The insurance premium ranges from 2.8 percent to 4 percent of the mortgage amount, depending on the size of the down payment. A smaller down payment means a higher premium. While mortgage insurance allows buyers to enter the market sooner with less saved, the added cost increases the total amount borrowed and the interest paid over the life of the mortgage. Buyers should factor this into their overall affordability calculations.
Minimum Down Payment for a Condo in Ontario

Ontario and Toronto in particular have some of the highest condo prices in the country. Understanding the minimum down payment condo Ontario requires, looking at where prices actually sit in the market you are targeting.
In smaller Ontario cities and towns, condos are frequently priced below $500,000, meaning a 5 percent down payment is sufficient to qualify for an insured mortgage. In Toronto and the surrounding Greater Toronto Area, however, the average condo price has consistently sat well above $600,000, and many units in desirable neighbourhoods exceed $800,000 or $900,000. At those price points, the blended minimum down payment calculation applies, and buyers may need $50,000 to $65,000 or more just to meet the federal minimum before accounting for closing costs.
Buyers purchasing a condo in Ontario at $1,000,000 or more, which is increasingly common in central Toronto, must put down at least 20 percent, meaning $200,000 or more on a million-dollar unit. This effectively prices out buyers who are relying on insured mortgage products and do not have significant savings or equity from a previous property.
Minimum Down Payment for a Condo in BC
British Columbia presents a similar picture. The down payment condo bc requirements follow the same federal framework, but Metro Vancouver's elevated prices mean buyers often need considerably more than the minimum 5 percent to make a purchase work.
In Vancouver proper and in many surrounding municipalities, including Burnaby, Richmond, and North Vancouver, condo prices routinely range from $700,000 to well over $1,000,000. At these prices, the minimum down payment under the updated federal rules can range from $45,000 to $200,000 or more, depending on the unit. Buyers targeting more affordable markets in the province, such as Kelowna, Prince George, or smaller Fraser Valley communities, will generally find prices that allow them to work within the lower end of the minimum down payment requirements.
BC buyers should also be aware that some lenders apply stricter internal policies on condo financing, particularly for buildings with a high proportion of investor-owned units or buildings that do not meet lender approval criteria. In those cases, a larger down payment may be required regardless of the federal minimums.

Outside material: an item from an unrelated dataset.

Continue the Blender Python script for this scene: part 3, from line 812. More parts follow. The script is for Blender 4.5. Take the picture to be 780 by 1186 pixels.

Putting Down 20 Percent or More

While the federal minimums set the floor, there are good reasons to consider putting down 20 percent or more if your financial situation allows it. A down payment at or above this threshold eliminates the mortgage default insurance premium entirely, which reduces the total amount borrowed and lowers monthly payments. It also gives buyers more negotiating flexibility, as a larger down payment signals financial strength to both sellers and lenders.
For condo buyers specifically, a 20 percent down payment also opens up more lender options, including lenders who may be more cautious about insured mortgages on certain types of condo buildings.
Don't Forget Closing Costs
Down payment savings are only part of what buyers need at closing. In addition to the down payment, buyers should budget for land transfer taxes, legal fees, title insurance, and home inspection costs. In Ontario, buyers in Toronto also pay a municipal land transfer tax on top of the provincial one. Closing costs typically add another 1.5 to 4 percent of the purchase price on top of the down payment, and failing to account for them is one of the most common financial mistakes first-time condo buyers make.
Understanding Your Condo Down Payment Options
The minimum down payment condo Ontario and the down payment condo bc are governed by the same federal rules, but the high price of condos in Canada's major urban markets means buyers often need to save far more than the minimums suggest. Knowing the thresholds, understanding how mortgage insurance works, and budgeting carefully for closing costs will put you in a much stronger position when it's time to make your move.